Since its founding in 1892, GE has been more than just a corporation. For generations, it was job security, a solidly safe investment, and an elite business education for top managers.
GE electrified America, powering everything from lightbulbs to turbines, and became fully integrated into the American societal mindset as few companies ever had. And after two decades of leadership under legendary CEO Jack Welch, GE entered the twenty-first century as America’s most valuable corporation. Yet, fewer than two decades later, the GE of old was gone.
Lights Out examines how Welch’s handpicked successor, Jeff Immelt, tried to fix flaws in Welch’s profit machine, while stumbling headlong into mistakes of his own. In the end, GE’s traditional win-at-all-costs driven culture seemed to lose its direction, which ultimately caused the company’s decline on both a personal and organizational scale. Lights Out details how one of America’s all-time great companies has been reduced to a cautionary tale for our times.
Some memorable quotes and learning's I remind myself always,
"Chairman Jeff Immelt's success would be seen as his predecessor's, while the failure would be all his doing,...... in a job on which he never slowed down for 16 years."

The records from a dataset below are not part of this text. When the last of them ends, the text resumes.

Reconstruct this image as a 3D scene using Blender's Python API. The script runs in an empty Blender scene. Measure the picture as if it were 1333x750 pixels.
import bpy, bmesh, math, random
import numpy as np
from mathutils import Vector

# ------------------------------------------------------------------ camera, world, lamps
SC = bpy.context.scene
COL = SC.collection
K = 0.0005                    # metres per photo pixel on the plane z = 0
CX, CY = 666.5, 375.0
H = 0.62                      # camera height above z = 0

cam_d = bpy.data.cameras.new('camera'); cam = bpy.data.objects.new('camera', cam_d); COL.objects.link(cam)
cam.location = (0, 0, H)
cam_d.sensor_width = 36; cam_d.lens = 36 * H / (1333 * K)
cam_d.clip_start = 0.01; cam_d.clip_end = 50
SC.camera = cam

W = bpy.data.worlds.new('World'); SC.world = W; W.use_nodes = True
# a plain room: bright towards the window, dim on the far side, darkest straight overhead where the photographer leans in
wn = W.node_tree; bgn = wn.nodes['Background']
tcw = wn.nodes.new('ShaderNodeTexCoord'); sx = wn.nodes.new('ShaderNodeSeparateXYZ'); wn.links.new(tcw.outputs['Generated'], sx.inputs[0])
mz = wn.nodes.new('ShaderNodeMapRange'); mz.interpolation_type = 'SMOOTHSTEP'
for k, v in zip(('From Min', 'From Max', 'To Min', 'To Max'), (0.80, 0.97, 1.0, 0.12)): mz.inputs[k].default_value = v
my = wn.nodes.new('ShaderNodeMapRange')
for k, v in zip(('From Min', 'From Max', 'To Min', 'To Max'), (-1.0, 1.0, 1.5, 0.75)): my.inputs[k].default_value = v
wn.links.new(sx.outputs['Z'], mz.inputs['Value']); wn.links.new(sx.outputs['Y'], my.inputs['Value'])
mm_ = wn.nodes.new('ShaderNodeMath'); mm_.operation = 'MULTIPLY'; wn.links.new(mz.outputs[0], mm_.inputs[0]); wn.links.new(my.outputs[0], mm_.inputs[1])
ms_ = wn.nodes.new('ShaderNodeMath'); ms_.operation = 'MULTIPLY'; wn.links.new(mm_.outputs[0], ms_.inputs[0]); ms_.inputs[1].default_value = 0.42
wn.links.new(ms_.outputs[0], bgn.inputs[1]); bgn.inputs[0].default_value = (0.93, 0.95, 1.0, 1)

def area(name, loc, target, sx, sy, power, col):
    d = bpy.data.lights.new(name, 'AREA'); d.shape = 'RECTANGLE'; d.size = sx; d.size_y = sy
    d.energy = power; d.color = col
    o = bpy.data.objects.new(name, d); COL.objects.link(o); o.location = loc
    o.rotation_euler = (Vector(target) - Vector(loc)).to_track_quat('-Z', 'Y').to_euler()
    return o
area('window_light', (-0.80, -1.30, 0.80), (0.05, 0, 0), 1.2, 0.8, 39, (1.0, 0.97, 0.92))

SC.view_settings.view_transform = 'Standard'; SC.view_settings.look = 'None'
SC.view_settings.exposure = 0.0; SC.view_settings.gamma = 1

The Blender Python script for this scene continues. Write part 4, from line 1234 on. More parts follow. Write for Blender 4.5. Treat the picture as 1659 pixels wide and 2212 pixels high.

"GE represented more than it made. It represented a capitalistic meritocracy. A locus of not just success but a virtue of targets made and goals surpassed....."
"The will to meet a target could supersede the math, even though the livelihood of millions hung in the balance."
I am left with the thought: does the business environment which breeds the same organizational culture elsewhere has no blame to share? Was it only the fault of the company?